January 22, 2017 by Douglas McLennan Leave a Comment

This Week: Systematically learning to love classical music… Where people going into the subway just to see the art… The down sides of TV binge-watching… I fought the ticket boys and the bots totally won… A budding romance between classical music and movies.

  1. Conquering Everest – How I Learned To Love Classical Music: When you don’t know anything about an art form, it’s daunting to approach it. Shayne Carter decided to approach classical music systematically and learned to love it. “The tower of music loomed forebodingly before me. I began with baby steps, playing piano records in the background as I went about the day, letting the tunes seep in by osmosis, not getting too close in case I scared myself off. Over the next few weeks the slow-drip method started to take and the music began to fall into place. Melodies untangled. Their logic unfurled. Basically, I listened, and listened again, until the music made sense.”

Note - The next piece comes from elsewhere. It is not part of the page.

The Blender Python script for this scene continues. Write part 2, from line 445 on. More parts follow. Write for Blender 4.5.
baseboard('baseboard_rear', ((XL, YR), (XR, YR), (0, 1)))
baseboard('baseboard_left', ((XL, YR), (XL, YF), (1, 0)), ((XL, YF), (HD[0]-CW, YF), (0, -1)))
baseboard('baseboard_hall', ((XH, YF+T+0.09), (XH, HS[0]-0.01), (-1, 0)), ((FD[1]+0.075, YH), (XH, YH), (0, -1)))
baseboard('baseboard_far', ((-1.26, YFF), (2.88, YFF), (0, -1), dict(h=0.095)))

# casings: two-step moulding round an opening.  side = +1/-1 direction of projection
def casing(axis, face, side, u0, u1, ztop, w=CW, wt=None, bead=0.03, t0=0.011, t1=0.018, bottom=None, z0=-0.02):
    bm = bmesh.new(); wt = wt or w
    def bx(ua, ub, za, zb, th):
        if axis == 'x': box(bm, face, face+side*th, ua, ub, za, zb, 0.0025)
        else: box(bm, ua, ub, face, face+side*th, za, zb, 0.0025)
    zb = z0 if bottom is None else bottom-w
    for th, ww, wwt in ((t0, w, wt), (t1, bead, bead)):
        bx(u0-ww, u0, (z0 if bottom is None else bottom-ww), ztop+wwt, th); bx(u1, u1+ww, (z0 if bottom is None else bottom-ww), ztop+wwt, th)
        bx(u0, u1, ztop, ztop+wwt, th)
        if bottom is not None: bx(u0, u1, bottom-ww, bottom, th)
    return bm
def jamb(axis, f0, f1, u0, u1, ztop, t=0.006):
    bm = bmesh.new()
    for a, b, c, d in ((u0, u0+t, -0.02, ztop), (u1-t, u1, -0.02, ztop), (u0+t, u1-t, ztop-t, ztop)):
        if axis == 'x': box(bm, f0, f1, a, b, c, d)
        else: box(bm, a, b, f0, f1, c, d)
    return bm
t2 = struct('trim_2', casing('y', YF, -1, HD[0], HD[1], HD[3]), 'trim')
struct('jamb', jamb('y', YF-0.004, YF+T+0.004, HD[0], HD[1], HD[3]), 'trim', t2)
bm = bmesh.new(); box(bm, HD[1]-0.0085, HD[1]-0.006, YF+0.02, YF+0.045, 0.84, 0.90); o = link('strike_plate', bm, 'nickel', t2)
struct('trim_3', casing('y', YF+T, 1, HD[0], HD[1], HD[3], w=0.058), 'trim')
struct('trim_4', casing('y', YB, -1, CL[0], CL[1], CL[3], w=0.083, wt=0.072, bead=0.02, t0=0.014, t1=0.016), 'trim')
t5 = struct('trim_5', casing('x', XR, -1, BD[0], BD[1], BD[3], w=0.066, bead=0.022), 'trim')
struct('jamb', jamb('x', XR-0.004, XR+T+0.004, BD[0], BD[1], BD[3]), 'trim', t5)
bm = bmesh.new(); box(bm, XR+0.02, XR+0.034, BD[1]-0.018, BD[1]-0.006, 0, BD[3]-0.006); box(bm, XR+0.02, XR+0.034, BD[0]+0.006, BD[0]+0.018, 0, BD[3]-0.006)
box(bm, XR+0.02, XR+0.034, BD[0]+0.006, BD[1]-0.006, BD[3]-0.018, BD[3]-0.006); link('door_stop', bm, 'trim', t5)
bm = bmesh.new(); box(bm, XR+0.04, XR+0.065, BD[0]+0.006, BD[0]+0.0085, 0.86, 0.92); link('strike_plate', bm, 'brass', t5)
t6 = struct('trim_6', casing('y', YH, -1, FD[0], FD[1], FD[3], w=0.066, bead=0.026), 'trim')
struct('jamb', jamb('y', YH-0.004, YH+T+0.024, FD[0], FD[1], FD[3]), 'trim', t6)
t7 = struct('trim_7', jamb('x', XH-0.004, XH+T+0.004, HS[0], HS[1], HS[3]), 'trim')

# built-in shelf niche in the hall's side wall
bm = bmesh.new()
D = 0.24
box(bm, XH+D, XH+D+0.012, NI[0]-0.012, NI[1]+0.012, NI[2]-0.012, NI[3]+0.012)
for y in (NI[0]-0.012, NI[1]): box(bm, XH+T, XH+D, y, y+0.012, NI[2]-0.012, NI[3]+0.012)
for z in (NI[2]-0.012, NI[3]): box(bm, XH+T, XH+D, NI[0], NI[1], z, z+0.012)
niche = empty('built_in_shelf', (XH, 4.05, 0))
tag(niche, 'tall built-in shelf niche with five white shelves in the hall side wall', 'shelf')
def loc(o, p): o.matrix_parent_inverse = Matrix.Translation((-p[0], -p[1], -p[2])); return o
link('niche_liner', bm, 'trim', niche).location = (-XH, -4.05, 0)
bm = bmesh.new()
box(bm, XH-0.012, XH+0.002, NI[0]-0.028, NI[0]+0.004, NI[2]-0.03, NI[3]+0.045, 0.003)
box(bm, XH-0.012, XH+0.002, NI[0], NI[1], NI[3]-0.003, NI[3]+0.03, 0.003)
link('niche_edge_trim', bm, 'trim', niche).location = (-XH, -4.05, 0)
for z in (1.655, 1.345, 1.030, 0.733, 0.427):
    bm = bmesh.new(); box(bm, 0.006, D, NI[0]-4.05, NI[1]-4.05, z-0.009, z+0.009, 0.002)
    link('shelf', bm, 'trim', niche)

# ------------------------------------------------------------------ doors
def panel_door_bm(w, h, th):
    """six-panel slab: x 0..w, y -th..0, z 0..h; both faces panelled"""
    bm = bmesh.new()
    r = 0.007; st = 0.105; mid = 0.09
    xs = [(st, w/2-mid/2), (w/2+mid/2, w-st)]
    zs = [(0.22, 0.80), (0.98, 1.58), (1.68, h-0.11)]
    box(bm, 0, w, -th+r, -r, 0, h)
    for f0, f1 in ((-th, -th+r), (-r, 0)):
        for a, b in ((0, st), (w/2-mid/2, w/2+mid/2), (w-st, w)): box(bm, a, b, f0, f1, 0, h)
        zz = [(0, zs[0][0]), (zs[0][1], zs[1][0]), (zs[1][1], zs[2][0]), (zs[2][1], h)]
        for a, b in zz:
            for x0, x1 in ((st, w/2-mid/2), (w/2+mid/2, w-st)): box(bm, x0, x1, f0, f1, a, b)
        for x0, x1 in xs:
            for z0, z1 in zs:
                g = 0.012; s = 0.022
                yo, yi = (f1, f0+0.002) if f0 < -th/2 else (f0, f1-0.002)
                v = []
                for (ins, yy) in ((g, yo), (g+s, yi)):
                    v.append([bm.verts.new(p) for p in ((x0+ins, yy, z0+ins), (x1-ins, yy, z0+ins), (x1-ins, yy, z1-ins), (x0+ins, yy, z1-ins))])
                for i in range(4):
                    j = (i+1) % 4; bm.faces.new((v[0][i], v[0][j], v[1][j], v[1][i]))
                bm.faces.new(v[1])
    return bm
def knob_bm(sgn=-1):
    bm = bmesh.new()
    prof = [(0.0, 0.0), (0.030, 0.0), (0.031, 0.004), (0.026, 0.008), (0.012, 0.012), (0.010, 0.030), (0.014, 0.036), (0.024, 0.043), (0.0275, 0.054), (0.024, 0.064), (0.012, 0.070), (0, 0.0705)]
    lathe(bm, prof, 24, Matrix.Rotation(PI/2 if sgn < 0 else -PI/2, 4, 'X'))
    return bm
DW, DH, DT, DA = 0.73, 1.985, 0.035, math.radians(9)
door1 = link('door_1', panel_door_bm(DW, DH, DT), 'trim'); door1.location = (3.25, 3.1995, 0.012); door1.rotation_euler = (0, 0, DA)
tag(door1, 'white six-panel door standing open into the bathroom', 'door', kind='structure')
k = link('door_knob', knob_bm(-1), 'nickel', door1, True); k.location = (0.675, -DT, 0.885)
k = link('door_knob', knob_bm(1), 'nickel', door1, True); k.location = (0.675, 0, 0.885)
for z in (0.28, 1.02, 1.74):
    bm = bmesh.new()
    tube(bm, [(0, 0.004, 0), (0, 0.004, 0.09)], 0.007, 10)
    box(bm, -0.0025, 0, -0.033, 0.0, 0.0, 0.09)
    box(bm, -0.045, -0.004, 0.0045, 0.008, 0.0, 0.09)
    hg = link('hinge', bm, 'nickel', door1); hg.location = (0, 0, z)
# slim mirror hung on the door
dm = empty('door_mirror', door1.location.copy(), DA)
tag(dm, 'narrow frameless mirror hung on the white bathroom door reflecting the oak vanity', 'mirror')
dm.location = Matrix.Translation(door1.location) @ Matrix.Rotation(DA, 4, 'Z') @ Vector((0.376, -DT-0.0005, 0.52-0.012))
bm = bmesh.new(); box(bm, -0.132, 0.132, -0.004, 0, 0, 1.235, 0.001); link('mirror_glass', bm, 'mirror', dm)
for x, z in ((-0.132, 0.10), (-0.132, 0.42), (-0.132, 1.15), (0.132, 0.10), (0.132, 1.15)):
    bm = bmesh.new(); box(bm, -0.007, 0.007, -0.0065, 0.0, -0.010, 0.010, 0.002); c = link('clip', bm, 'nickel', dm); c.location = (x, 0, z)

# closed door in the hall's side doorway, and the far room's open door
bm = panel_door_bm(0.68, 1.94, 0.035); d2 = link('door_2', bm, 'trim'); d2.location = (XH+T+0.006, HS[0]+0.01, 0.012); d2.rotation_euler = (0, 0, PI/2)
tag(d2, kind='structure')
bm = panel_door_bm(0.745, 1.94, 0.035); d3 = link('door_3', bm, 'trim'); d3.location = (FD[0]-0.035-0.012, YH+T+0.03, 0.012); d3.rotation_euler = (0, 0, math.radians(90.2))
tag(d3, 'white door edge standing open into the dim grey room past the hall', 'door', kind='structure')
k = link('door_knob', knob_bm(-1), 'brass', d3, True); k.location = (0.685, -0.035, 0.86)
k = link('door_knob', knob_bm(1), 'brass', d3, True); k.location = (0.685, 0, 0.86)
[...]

  2. The Coolest New Public Art In New York? The Subway: New York’s much-delayed Second Avenue subway finally opened a few weeks ago. It features art by prominent artists about prominent New Yorkers. The portraits have become so popular, they’ve become a destination on their own. We can think of public art as decoration, but sometimes it’s so good it helps define the experience of being in the space.
  3. Binge-Watching TV Is Changing How We Watch: But there are some downsides. “Binge TV is entering a new phase in which the makers of your shows, in particular at places like Netflix and Amazon, are betting that the satisfaction of gorging on eight to 10 episodes, batch-released, will be enough to glue you to your phone, laptop or, if you’re feeling fancy, your actual television. The joy is in the completion. Neither attention to quality nor narrative structure matter, necessarily. They drop it. You stream it.”
  4. Theatre Against The Ticket Bots: The London producers of “Hamilton” labored mightily to try to thwart ticket bots when they tried to buy up all the available ticket inventory for the popular show. And a tech truism reasserted itself: you can’t beat technology. The producers went to a lot of trouble to institute a paperless system that would keep tickets off the price-gouging resale market. That worked for (literally) less than two hours.
  5. Movies And Classical Music – It Works!: Many orchestras have started providing live accompaniments to movies. And getting an audience. “The allure of this programming from an orchestra’s perspective is easy to see. In their never-ending quest to bring in new audiences — particularly patrons for whom the standard classical repertoire is less familiar terrain than it was to their parents and grandparents — the San Francisco Symphony and similar organizations have found a product that exerts a different sort of allure from that of a Brahms or Mahler symphony.” And indie movie theatres have reinvented their programming and are finding success. ”Frankly, it’s a bit surprising, but here’s the deal: “From themed weddings to live-streamed operas and interactive movie nights, indie theatres are reinventing themselves as the new entertainment hubs on the high street – eating into the market share of the multiplex giants and in-home rivals such as Netflix and Amazon Prime.”